start GIVEN DATA
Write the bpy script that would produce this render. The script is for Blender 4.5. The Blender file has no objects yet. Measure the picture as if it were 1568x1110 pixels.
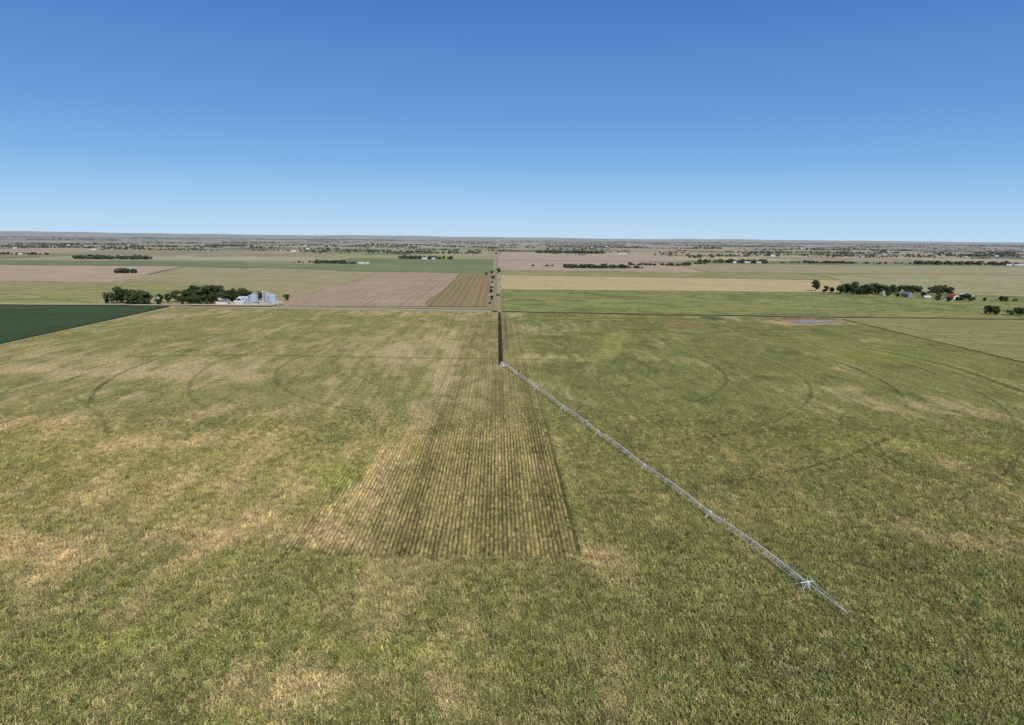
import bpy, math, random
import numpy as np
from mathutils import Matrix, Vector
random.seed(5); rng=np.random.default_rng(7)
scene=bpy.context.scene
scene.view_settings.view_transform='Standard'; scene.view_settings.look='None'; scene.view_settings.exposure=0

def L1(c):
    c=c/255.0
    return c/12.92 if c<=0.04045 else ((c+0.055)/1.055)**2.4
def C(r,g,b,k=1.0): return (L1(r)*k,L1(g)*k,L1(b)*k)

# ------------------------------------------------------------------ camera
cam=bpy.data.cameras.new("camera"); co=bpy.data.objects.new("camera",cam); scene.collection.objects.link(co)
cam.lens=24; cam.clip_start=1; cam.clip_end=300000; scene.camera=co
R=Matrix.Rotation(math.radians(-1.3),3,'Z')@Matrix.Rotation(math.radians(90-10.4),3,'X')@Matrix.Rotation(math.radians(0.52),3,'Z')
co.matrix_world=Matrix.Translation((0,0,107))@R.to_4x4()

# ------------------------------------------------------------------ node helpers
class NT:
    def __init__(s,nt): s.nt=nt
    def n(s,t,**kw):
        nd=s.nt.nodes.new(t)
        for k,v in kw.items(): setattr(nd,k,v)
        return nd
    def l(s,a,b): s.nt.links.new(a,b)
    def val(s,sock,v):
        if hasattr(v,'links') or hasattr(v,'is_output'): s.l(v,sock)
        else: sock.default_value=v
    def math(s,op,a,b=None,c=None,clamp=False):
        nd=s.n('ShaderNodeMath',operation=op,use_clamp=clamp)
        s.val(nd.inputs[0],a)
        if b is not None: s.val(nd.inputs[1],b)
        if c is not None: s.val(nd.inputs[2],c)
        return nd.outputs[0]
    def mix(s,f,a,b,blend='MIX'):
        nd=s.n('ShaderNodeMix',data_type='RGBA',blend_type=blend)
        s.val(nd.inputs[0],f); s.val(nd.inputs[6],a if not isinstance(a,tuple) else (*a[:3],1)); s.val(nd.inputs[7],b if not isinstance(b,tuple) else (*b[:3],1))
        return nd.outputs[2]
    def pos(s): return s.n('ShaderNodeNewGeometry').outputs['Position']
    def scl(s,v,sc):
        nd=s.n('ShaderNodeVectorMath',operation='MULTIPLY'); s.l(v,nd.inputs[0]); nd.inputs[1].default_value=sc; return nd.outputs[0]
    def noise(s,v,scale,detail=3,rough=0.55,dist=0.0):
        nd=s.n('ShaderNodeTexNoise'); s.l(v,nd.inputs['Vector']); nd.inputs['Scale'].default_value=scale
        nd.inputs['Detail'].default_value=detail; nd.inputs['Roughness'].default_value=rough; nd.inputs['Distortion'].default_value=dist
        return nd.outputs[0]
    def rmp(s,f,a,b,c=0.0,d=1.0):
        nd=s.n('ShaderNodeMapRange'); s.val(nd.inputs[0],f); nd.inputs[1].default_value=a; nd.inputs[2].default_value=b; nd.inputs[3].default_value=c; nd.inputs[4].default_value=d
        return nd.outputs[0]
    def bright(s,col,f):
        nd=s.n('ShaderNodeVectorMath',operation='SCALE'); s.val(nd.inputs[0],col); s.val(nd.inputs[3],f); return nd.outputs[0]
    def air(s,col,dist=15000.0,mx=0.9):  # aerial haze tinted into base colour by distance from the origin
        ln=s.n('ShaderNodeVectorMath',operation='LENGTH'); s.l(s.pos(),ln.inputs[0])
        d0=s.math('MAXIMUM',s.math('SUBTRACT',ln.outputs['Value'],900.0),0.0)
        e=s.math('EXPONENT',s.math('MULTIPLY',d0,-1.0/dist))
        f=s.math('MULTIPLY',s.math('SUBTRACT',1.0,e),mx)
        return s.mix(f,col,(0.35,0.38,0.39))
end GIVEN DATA
**SET TASK:** Without the pictures, print the whole listing exactly as given.

**FULL SOLUTION:**
Write the bpy script that would produce this render. The script is for Blender 4.5. The Blender file has no objects yet. Measure the picture as if it were 1568x1110 pixels.
import bpy, math, random
import numpy as np
from mathutils import Matrix, Vector
random.seed(5); rng=np.random.default_rng(7)
scene=bpy.context.scene
scene.view_settings.view_transform='Standard'; scene.view_settings.look='None'; scene.view_settings.exposure=0

def L1(c):
    c=c/255.0
    return c/12.92 if c<=0.04045 else ((c+0.055)/1.055)**2.4
def C(r,g,b,k=1.0): return (L1(r)*k,L1(g)*k,L1(b)*k)

# ------------------------------------------------------------------ camera
cam=bpy.data.cameras.new("camera"); co=bpy.data.objects.new("camera",cam); scene.collection.objects.link(co)
cam.lens=24; cam.clip_start=1; cam.clip_end=300000; scene.camera=co
R=Matrix.Rotation(math.radians(-1.3),3,'Z')@Matrix.Rotation(math.radians(90-10.4),3,'X')@Matrix.Rotation(math.radians(0.52),3,'Z')
co.matrix_world=Matrix.Translation((0,0,107))@R.to_4x4()

# ------------------------------------------------------------------ node helpers
class NT:
    def __init__(s,nt): s.nt=nt
    def n(s,t,**kw):
        nd=s.nt.nodes.new(t)
        for k,v in kw.items(): setattr(nd,k,v)
        return nd
    def l(s,a,b): s.nt.links.new(a,b)
    def val(s,sock,v):
        if hasattr(v,'links') or hasattr(v,'is_output'): s.l(v,sock)
        else: sock.default_value=v
    def math(s,op,a,b=None,c=None,clamp=False):
        nd=s.n('ShaderNodeMath',operation=op,use_clamp=clamp)
        s.val(nd.inputs[0],a)
        if b is not None: s.val(nd.inputs[1],b)
        if c is not None: s.val(nd.inputs[2],c)
        return nd.outputs[0]
    def mix(s,f,a,b,blend='MIX'):
        nd=s.n('ShaderNodeMix',data_type='RGBA',blend_type=blend)
        s.val(nd.inputs[0],f); s.val(nd.inputs[6],a if not isinstance(a,tuple) else (*a[:3],1)); s.val(nd.inputs[7],b if not isinstance(b,tuple) else (*b[:3],1))
        return nd.outputs[2]
    def pos(s): return s.n('ShaderNodeNewGeometry').outputs['Position']
    def scl(s,v,sc):
        nd=s.n('ShaderNodeVectorMath',operation='MULTIPLY'); s.l(v,nd.inputs[0]); nd.inputs[1].default_value=sc; return nd.outputs[0]
    def noise(s,v,scale,detail=3,rough=0.55,dist=0.0):
        nd=s.n('ShaderNodeTexNoise'); s.l(v,nd.inputs['Vector']); nd.inputs['Scale'].default_value=scale
        nd.inputs['Detail'].default_value=detail; nd.inputs['Roughness'].default_value=rough; nd.inputs['Distortion'].default_value=dist
        return nd.outputs[0]
    def rmp(s,f,a,b,c=0.0,d=1.0):
        nd=s.n('ShaderNodeMapRange'); s.val(nd.inputs[0],f); nd.inputs[1].default_value=a; nd.inputs[2].default_value=b; nd.inputs[3].default_value=c; nd.inputs[4].default_value=d
        return nd.outputs[0]
    def bright(s,col,f):
        nd=s.n('ShaderNodeVectorMath',operation='SCALE'); s.val(nd.inputs[0],col); s.val(nd.inputs[3],f); return nd.outputs[0]
    def air(s,col,dist=15000.0,mx=0.9):  # aerial haze tinted into base colour by distance from the origin
        ln=s.n('ShaderNodeVectorMath',operation='LENGTH'); s.l(s.pos(),ln.inputs[0])
        d0=s.math('MAXIMUM',s.math('SUBTRACT',ln.outputs['Value'],900.0),0.0)
        e=s.math('EXPONENT',s.math('MULTIPLY',d0,-1.0/dist))
        f=s.math('MULTIPLY',s.math('SUBTRACT',1.0,e),mx)
        return s.mix(f,col,(0.35,0.38,0.39))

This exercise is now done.